[3D scene scripts]
::::
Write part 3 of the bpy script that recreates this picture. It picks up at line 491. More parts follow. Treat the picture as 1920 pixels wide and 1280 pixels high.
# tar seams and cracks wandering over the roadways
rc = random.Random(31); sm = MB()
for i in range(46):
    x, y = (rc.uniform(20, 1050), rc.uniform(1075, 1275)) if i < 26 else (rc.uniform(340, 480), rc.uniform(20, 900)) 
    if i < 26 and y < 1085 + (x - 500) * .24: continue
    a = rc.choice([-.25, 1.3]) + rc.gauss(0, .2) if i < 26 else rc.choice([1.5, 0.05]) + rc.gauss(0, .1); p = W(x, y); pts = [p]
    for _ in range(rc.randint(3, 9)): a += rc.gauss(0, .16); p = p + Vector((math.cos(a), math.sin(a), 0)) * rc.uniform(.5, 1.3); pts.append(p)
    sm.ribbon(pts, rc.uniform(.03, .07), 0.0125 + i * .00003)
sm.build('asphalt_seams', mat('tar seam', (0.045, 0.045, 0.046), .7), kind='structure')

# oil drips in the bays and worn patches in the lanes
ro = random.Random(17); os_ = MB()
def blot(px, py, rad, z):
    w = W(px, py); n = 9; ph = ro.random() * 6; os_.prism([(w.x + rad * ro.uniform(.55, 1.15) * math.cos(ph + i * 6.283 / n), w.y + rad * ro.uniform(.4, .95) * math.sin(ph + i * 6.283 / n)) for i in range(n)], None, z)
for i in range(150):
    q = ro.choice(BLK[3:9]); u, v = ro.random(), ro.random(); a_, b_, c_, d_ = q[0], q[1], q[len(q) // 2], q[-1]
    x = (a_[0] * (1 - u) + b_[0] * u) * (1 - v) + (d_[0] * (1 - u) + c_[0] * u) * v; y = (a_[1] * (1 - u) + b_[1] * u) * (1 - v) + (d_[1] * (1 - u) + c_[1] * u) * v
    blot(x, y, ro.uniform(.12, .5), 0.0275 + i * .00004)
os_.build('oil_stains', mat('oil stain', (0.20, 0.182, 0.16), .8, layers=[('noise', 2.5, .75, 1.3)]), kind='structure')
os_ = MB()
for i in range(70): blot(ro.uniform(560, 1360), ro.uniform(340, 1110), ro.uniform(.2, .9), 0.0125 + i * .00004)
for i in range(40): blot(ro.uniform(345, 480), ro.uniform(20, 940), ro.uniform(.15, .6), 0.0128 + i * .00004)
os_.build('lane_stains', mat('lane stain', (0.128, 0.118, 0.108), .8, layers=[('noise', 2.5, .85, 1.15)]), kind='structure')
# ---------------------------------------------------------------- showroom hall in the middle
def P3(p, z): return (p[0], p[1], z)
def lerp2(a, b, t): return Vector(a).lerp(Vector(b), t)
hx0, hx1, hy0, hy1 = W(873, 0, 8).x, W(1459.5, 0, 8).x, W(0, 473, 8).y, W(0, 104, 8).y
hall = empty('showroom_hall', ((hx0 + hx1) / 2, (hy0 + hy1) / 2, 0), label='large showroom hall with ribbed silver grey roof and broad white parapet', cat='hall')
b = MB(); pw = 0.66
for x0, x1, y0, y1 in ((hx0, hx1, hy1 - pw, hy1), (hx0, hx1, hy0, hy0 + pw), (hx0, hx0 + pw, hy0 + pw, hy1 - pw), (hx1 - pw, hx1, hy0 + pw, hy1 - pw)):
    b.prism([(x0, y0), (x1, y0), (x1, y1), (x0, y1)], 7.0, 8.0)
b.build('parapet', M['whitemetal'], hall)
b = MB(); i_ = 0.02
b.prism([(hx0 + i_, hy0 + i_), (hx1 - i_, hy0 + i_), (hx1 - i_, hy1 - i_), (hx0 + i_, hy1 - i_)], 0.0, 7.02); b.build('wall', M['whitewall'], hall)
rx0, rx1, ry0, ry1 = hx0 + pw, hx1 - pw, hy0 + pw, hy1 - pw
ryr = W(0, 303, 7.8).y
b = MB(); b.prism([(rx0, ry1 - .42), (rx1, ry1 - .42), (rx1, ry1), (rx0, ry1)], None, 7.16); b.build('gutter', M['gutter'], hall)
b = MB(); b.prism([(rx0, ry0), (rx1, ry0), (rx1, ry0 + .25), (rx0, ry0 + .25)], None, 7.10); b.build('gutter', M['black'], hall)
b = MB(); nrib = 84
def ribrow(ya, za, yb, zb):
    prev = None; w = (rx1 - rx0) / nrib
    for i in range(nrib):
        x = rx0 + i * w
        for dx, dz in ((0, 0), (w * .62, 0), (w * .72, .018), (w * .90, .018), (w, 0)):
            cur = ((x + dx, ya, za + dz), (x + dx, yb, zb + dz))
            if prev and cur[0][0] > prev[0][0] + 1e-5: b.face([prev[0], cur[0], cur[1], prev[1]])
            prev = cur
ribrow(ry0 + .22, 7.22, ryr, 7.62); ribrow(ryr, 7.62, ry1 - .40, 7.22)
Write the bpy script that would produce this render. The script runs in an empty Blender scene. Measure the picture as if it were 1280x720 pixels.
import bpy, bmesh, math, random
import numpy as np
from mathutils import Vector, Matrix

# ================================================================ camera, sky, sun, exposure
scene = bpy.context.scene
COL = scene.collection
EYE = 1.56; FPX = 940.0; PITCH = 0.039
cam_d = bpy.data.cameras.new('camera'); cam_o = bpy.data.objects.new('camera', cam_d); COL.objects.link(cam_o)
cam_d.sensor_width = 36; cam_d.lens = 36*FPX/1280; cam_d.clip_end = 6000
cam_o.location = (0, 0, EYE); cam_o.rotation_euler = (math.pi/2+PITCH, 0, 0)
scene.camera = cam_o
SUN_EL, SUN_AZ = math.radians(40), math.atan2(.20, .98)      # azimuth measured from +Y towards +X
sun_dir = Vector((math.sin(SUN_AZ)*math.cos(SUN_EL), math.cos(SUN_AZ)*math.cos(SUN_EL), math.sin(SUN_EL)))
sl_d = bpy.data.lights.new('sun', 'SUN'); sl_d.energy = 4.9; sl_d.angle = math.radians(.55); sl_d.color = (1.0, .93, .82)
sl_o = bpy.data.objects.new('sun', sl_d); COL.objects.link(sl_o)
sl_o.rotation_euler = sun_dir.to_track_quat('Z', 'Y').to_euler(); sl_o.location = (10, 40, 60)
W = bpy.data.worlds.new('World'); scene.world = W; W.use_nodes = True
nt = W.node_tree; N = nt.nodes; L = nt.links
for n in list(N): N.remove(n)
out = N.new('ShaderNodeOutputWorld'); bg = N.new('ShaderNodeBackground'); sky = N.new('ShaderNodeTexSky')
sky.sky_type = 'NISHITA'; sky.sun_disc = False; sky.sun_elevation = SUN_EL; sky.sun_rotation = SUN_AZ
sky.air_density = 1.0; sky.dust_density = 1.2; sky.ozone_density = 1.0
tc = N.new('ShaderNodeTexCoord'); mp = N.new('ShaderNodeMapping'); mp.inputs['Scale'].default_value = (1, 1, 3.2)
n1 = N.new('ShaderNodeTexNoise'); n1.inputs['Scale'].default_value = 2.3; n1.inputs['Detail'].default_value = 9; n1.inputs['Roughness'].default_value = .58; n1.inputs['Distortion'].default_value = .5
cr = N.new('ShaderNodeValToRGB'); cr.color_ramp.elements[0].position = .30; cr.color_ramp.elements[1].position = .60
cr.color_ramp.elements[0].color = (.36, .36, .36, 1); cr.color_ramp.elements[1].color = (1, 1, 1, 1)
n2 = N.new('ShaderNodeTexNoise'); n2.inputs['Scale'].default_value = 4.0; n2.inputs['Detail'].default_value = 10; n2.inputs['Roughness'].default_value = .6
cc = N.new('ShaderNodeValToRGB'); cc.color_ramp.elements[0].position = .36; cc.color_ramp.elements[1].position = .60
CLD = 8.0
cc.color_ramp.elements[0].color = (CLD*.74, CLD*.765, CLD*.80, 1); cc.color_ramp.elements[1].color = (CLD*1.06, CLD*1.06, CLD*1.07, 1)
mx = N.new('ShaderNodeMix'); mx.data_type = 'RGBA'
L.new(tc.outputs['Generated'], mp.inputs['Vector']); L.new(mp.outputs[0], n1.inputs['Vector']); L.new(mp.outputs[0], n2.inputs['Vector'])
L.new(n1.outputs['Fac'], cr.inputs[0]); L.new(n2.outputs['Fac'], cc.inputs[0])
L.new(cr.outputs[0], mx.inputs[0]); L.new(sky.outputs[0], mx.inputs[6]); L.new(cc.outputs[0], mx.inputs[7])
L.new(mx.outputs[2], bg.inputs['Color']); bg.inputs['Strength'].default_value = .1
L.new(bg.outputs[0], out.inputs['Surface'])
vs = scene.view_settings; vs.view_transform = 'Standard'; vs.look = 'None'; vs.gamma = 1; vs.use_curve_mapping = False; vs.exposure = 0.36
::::
■ Exercise requirements ■
Using the material above, quote the first line and each line after it, stopping at and including the line that holds "0.046), .7), kind='structure')".

■ Solution to the exercise ■
Write part 3 of the bpy script that recreates this picture. It picks up at line 491. More parts follow. Treat the picture as 1920 pixels wide and 1280 pixels high.
# tar seams and cracks wandering over the roadways
rc = random.Random(31); sm = MB()
for i in range(46):
    x, y = (rc.uniform(20, 1050), rc.uniform(1075, 1275)) if i < 26 else (rc.uniform(340, 480), rc.uniform(20, 900)) 
    if i < 26 and y < 1085 + (x - 500) * .24: continue
    a = rc.choice([-.25, 1.3]) + rc.gauss(0, .2) if i < 26 else rc.choice([1.5, 0.05]) + rc.gauss(0, .1); p = W(x, y); pts = [p]
    for _ in range(rc.randint(3, 9)): a += rc.gauss(0, .16); p = p + Vector((math.cos(a), math.sin(a), 0)) * rc.uniform(.5, 1.3); pts.append(p)
    sm.ribbon(pts, rc.uniform(.03, .07), 0.0125 + i * .00003)
sm.build('asphalt_seams', mat('tar seam', (0.045, 0.045, 0.046), .7), kind='structure')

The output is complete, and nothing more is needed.